EXERCISE: Without altering anything, output the material below.

____ PROVIDED MATERIAL

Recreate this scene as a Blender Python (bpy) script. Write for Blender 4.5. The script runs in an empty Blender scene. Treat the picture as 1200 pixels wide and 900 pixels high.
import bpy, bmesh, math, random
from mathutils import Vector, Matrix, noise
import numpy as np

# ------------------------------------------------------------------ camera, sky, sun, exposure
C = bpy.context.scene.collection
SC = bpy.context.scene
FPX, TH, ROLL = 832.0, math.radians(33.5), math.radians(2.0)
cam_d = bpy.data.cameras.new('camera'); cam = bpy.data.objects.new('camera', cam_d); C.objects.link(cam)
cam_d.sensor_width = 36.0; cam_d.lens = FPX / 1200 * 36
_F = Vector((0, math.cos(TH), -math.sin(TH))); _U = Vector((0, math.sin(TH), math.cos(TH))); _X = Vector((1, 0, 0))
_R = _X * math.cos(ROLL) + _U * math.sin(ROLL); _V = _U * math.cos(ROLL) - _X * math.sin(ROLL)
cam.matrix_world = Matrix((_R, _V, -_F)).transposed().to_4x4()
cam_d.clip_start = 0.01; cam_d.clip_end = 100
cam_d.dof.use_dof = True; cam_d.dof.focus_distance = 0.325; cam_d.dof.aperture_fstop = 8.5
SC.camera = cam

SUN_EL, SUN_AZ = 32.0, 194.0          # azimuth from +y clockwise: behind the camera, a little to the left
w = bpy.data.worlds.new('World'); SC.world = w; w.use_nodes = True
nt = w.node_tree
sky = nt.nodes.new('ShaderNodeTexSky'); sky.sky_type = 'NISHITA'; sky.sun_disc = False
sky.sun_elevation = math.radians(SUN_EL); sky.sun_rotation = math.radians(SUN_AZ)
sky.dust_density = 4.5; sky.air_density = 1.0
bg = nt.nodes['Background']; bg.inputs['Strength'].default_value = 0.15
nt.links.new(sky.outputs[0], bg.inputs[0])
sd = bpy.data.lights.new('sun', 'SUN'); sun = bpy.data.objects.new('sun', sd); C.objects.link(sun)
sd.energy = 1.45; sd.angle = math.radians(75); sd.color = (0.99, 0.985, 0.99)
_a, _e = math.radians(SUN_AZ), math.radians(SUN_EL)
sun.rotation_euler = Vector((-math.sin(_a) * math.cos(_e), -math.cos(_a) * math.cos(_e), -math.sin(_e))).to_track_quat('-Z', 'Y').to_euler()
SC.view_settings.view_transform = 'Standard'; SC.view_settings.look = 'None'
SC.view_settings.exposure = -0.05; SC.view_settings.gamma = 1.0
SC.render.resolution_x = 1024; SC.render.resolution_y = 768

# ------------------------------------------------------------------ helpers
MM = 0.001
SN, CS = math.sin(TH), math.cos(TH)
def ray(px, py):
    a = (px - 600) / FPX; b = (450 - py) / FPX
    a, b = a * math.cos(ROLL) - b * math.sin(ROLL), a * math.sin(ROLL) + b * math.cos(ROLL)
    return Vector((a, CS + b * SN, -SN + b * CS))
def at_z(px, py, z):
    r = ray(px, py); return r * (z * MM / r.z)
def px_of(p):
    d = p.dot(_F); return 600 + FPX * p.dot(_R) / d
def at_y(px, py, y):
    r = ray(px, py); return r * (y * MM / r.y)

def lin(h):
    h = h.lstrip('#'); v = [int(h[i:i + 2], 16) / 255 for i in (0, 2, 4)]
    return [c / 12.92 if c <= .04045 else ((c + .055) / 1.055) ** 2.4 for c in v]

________

IN RESPONSE:
Recreate this scene as a Blender Python (bpy) script. Write for Blender 4.5. The script runs in an empty Blender scene. Treat the picture as 1200 pixels wide and 900 pixels high.
import bpy, bmesh, math, random
from mathutils import Vector, Matrix, noise
import numpy as np

# ------------------------------------------------------------------ camera, sky, sun, exposure
C = bpy.context.scene.collection
SC = bpy.context.scene
FPX, TH, ROLL = 832.0, math.radians(33.5), math.radians(2.0)
cam_d = bpy.data.cameras.new('camera'); cam = bpy.data.objects.new('camera', cam_d); C.objects.link(cam)
cam_d.sensor_width = 36.0; cam_d.lens = FPX / 1200 * 36
_F = Vector((0, math.cos(TH), -math.sin(TH))); _U = Vector((0, math.sin(TH), math.cos(TH))); _X = Vector((1, 0, 0))
_R = _X * math.cos(ROLL) + _U * math.sin(ROLL); _V = _U * math.cos(ROLL) - _X * math.sin(ROLL)
cam.matrix_world = Matrix((_R, _V, -_F)).transposed().to_4x4()
cam_d.clip_start = 0.01; cam_d.clip_end = 100
cam_d.dof.use_dof = True; cam_d.dof.focus_distance = 0.325; cam_d.dof.aperture_fstop = 8.5
SC.camera = cam

SUN_EL, SUN_AZ = 32.0, 194.0          # azimuth from +y clockwise: behind the camera, a little to the left
w = bpy.data.worlds.new('World'); SC.world = w; w.use_nodes = True
nt = w.node_tree
sky = nt.nodes.new('ShaderNodeTexSky'); sky.sky_type = 'NISHITA'; sky.sun_disc = False
sky.sun_elevation = math.radians(SUN_EL); sky.sun_rotation = math.radians(SUN_AZ)
sky.dust_density = 4.5; sky.air_density = 1.0
bg = nt.nodes['Background']; bg.inputs['Strength'].default_value = 0.15
nt.links.new(sky.outputs[0], bg.inputs[0])
sd = bpy.data.lights.new('sun', 'SUN'); sun = bpy.data.objects.new('sun', sd); C.objects.link(sun)
sd.energy = 1.45; sd.angle = math.radians(75); sd.color = (0.99, 0.985, 0.99)
_a, _e = math.radians(SUN_AZ), math.radians(SUN_EL)
sun.rotation_euler = Vector((-math.sin(_a) * math.cos(_e), -math.cos(_a) * math.cos(_e), -math.sin(_e))).to_track_quat('-Z', 'Y').to_euler()
SC.view_settings.view_transform = 'Standard'; SC.view_settings.look = 'None'
SC.view_settings.exposure = -0.05; SC.view_settings.gamma = 1.0
SC.render.resolution_x = 1024; SC.render.resolution_y = 768

# ------------------------------------------------------------------ helpers
MM = 0.001
SN, CS = math.sin(TH), math.cos(TH)
def ray(px, py):
    a = (px - 600) / FPX; b = (450 - py) / FPX
    a, b = a * math.cos(ROLL) - b * math.sin(ROLL), a * math.sin(ROLL) + b * math.cos(ROLL)
    return Vector((a, CS + b * SN, -SN + b * CS))
def at_z(px, py, z):
    r = ray(px, py); return r * (z * MM / r.z)
def px_of(p):
    d = p.dot(_F); return 600 + FPX * p.dot(_R) / d
def at_y(px, py, y):
    r = ray(px, py); return r * (y * MM / r.y)

def lin(h):
    h = h.lstrip('#'); v = [int(h[i:i + 2], 16) / 255 for i in (0, 2, 4)]
    return [c / 12.92 if c <= .04045 else ((c + .055) / 1.055) ** 2.4 for c in v]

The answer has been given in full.